E não existisse o Plano Real? E se você não tivesse escrito aquela carta e enviado ao ministério aquela lista? E se não existisse esmola? E se acabássemos com a arrogância? E se os adultos da sua casa não lhe tivessem enxotado quando falavam de sexo? E se a crise nos tornar ricos e os Estados Unidos pobres? E se as mulheres fossem feias? E se o Diabo fundasse uma igreja? E se em vez de cineastas tivéssemos diretores de cinema? E se os políticos eleitos cumprissem o que prometeram? E se o mar virasse sertão? E se você fosse a pessoa mais famosa do Brasil? E se não houvessem drogas? E se você ganhasse milhões na Mega Sena? E se você fosse o Brad Pitt? E se você fosse índio? E se Cristo voltasse glorioso, julgando os vivos e os mortos? E se os operários do mundo se unissem? E se todos acreditassem no Credo? E se você soubesse que iria morrer dentro de duas horas? E se Pedro Álvares Cabral tivesse descoberto a Argentina? E se você tivesse morado na Montanha Mágica?
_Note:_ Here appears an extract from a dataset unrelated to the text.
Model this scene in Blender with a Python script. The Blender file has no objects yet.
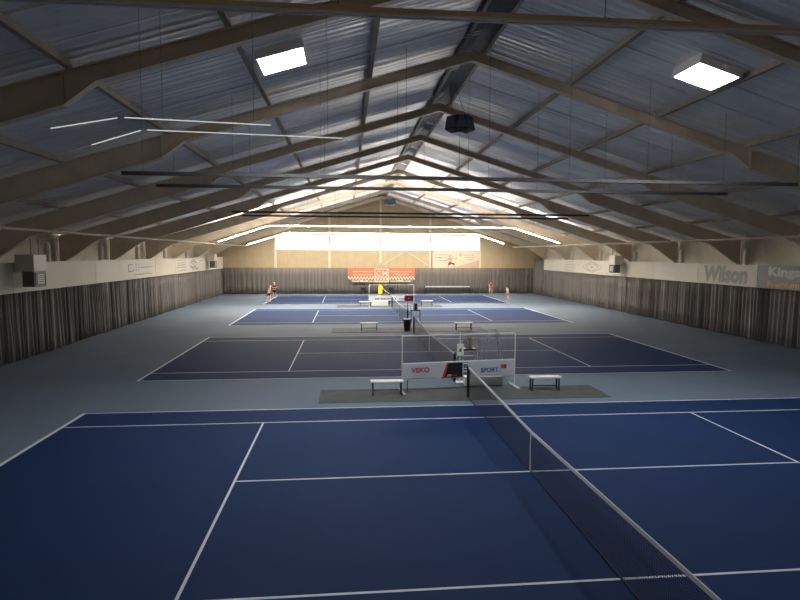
import bpy, bmesh, math, random
from mathutils import Vector, Matrix
random.seed(7)
S = bpy.context.scene
COL = S.collection
# ------------------------------------------------------------------ camera
CAMP = Vector((-4.0313, -11.6632, 4.7968))
YAW, PITCH, ROLL, FPX = 0.0955, -0.0827, 0.0040, 557.76
cy, sy, cp, sp = math.cos(YAW), math.sin(YAW), math.cos(PITCH), math.sin(PITCH)
fw = Vector((sy*cp, cy*cp, sp)); rt = Vector((cy, -sy, 0)); up = rt.cross(fw)
c_, s_ = math.cos(ROLL), math.sin(ROLL)
r2 = c_*rt + s_*up; u2 = -s_*rt + c_*up
cam = bpy.data.cameras.new('camera'); camo = bpy.data.objects.new('camera', cam); COL.objects.link(camo)
m = Matrix((( r2.x, u2.x, -fw.x, CAMP.x), (r2.y, u2.y, -fw.y, CAMP.y), (r2.z, u2.z, -fw.z, CAMP.z), (0, 0, 0, 1)))
camo.matrix_world = m
cam.sensor_width = 36; cam.sensor_fit = 'HORIZONTAL'; cam.lens = FPX/800*36; cam.clip_end = 300; cam.clip_start = .05
S.camera = camo
# ------------------------------------------------------------------ world, exposure
w = bpy.data.worlds.new('world'); S.world = w; w.use_nodes = True
w.node_tree.nodes['Background'].inputs[0].default_value = (.75, .85, 1, 1)
w.node_tree.nodes['Background'].inputs[1].default_value = 0.3
S.view_settings.view_transform = 'Standard'; S.view_settings.look = 'None'
S.view_settings.gamma = 1; S.view_settings.use_curve_mapping = False
S.view_settings.exposure = 3.25
E_WINDOW = 1.2      # daylight through the gable glazing
E_SKYLIGHT = 16.0    # daylight through the two roof lights
E_LAMP = 63.0        # lit lamp lines over the far courts
# ------------------------------------------------------------------ materials
def pmat(name, col, rough=.6, metal=0, spec=.5, noise=0, nscale=5, bump=0, bscale=30, emis=None, estr=0, alpha=1, sheen=0, coat=0):
    mt = bpy.data.materials.new(name); mt.use_nodes = True
    nt = mt.node_tree; b = nt.nodes['Principled BSDF']
    b.inputs['Base Color'].default_value = (*col, 1); b.inputs['Roughness'].default_value = rough
    b.inputs['Metallic'].default_value = metal; b.inputs['Specular IOR Level'].default_value = spec
    b.inputs['Sheen Weight'].default_value = sheen
    if emis: b.inputs['Emission Color'].default_value = (*emis, 1); b.inputs['Emission Strength'].default_value = estr
    if noise or bump:
        tc = nt.nodes.new('ShaderNodeTexCoord')
    if noise:
        n = nt.nodes.new('ShaderNodeTexNoise'); n.inputs['Scale'].default_value = nscale; n.inputs['Detail'].default_value = 5
        nt.links.new(tc.outputs['Object'], n.inputs['Vector'])
        mr = nt.nodes.new('ShaderNodeMapRange'); mr.inputs[1].default_value = .3; mr.inputs[2].default_value = .7
        mr.inputs[3].default_value = 1-noise; mr.inputs[4].default_value = 1+noise
        nt.links.new(n.outputs['Fac'], mr.inputs[0])
        mx = nt.nodes.new('ShaderNodeVectorMath'); mx.operation = 'SCALE'; mx.inputs[0].default_value = col
        nt.links.new(mr.outputs[0], mx.inputs['Scale']); nt.links.new(mx.outputs[0], b.inputs['Base Color'])
    if bump:
        n2 = nt.nodes.new('ShaderNodeTexNoise'); n2.inputs['Scale'].default_value = bscale; n2.inputs['Detail'].default_value = 3
        nt.links.new(tc.outputs['Object'], n2.inputs['Vector'])
        bp = nt.nodes.new('ShaderNodeBump'); bp.inputs['Strength'].default_value = bump; bp.inputs['Distance'].default_value = .02
        nt.links.new(n2.outputs['Fac'], bp.inputs['Height']); nt.links.new(bp.outputs[0], b.inputs['Normal'])
    return mt
def seam_mat(name, col, axis, period, seamcol=.72, rough=.7, noise=.05, width=.02):
    mt = pmat(name, col, rough, noise=noise, nscale=1.3); nt = mt.node_tree; b = nt.nodes['Principled BSDF']
    src = b.inputs['Base Color'].links[0].from_socket
    tc = nt.nodes.new('ShaderNodeTexCoord'); sx = nt.nodes.new('ShaderNodeSeparateXYZ'); nt.links.new(tc.outputs['Object'], sx.inputs[0])
    dv = nt.nodes.new('ShaderNodeMath'); dv.operation = 'DIVIDE'; dv.inputs[1].default_value = period; nt.links.new(sx.outputs[axis], dv.inputs[0])
    fr = nt.nodes.new('ShaderNodeMath'); fr.operation = 'FRACT'; nt.links.new(dv.outputs[0], fr.inputs[0])
    lt = nt.nodes.new('ShaderNodeMath'); lt.operation = 'LESS_THAN'; lt.inputs[1].default_value = width/period; nt.links.new(fr.outputs[0], lt.inputs[0])
    mr = nt.nodes.new('ShaderNodeMapRange'); mr.inputs[3].default_value = 1; mr.inputs[4].default_value = seamcol; nt.links.new(lt.outputs[0], mr.inputs[0])
    mx = nt.nodes.new('ShaderNodeVectorMath'); mx.operation = 'SCALE'; nt.links.new(src, mx.inputs[0]); nt.links.new(mr.outputs[0], mx.inputs['Scale'])
    nt.links.new(mx.outputs[0], b.inputs['Base Color'])
    return mt
M = {}
M['carpet'] = pmat('surround_carpet', (.128, .162, .208), .76, spec=.22, noise=.09, nscale=.35, bump=.25, bscale=220)
M['court'] = pmat('court_carpet', (.0085, .0275, .090), 0.76, spec=.13, noise=.07, nscale=.5, bump=.25, bscale=220)
M['line'] = pmat('line_paint', (.62, .64, .66), .6)
M['mat'] = pmat('green_mat', (.045, .055, .047), .8, noise=.2, nscale=2)
M['beige'] = seam_mat('gable_panels', (.43, .335, .20), 0, 1.0)
M['side'] = seam_mat('side_panels', (.62, .55, .42), 1, 1.2)
M['steel'] = pmat('beige_steel', (.68, .56, .42), .55, spec=.4, noise=.1, nscale=1.5)
M['purlin'] = pmat('purlin_steel', (.42, .35, .26), .7, noise=.1, nscale=2)
M['post'] = pmat('cream_post', (.62, .53, .38), .55)
M['deck'] = pmat('roof_deck', (.88, .87, .85), .38, metal=.3, noise=.08, nscale=.8)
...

E se seu pai voltasse do túmulo? E se os bichos falassem? E se houvesse pão para os pobres? E se a Revolução Russa tivesse ocorrido da Alemanha? E se a ópera não tivesse sido inventada? E se Machado de Assis fosse alto, branco e tivesse nascido num palacete? E se você não tivesse assistido ao filme Cantando na Chuva? E se D. João VI não tivesse vindo para o Brasil? E se falássemos holandês? E se você tivesse tido uma governanta francesa? E se você tivesse escrito Grande Sertão, Veredas? E se tivéssemos tomado o Pão de Açúcar com café com leite? E se Hitler tivesse sido um bom arquiteto? E se não existisse esquerda e direita? E se deixássemos de mentir? E se não tivéssemos futebol? E se o Lula não tivesse sido eleito? E se os espíritos se manifestassem em massa?
E se os intelectuais fossem a praia em vez de beber? E se não tivesse havido o golpe? E se você soubesse onde mora a felicidade? E se fôssemos todos bonitos, inteligentes e podres de rico? E se todos os bandidos fossem presos? E se o Papa doasse o Vaticano? E se em vez de três, você tivesse dez filhos? E se não falássemos a mesma língua? E se você fosse um deficiente físico? E se não tivéssemos praia e pastel? E se não tivéssemos tido escravidão? E se não existisse poesia? E se você pintasse como o Pancetti? E se você fosse mais comunista que o Prestes?
E se não tivesse existido hiperinflação? E se todos obedecessem aos sinais? E se ninguém falasse nome feio? Se não existisse guerra? Ou malandragem? E se o Olavo Bilac aparecesse no programa do Faustão? E se você tivesse descoberto a Pasárgada? E se não existisse violência? E se você fosse poliglota? E se o amor acabasse? E se não sonhássemos? E se ninguém morresse? E se você fosse burro? E se Freud não tivesse nascido? E se não tivéssemos dívidas? E se todos fôssemos lúcidos? E se não existisse o ´se´?
Respondendo a metade, você vira ´filosofo´. Deixando todas as questões sem réplica, você continua normal. Agora, se você jamais pensou em nenhuma delas, és – com diria Kipling – um idiota, meu filho.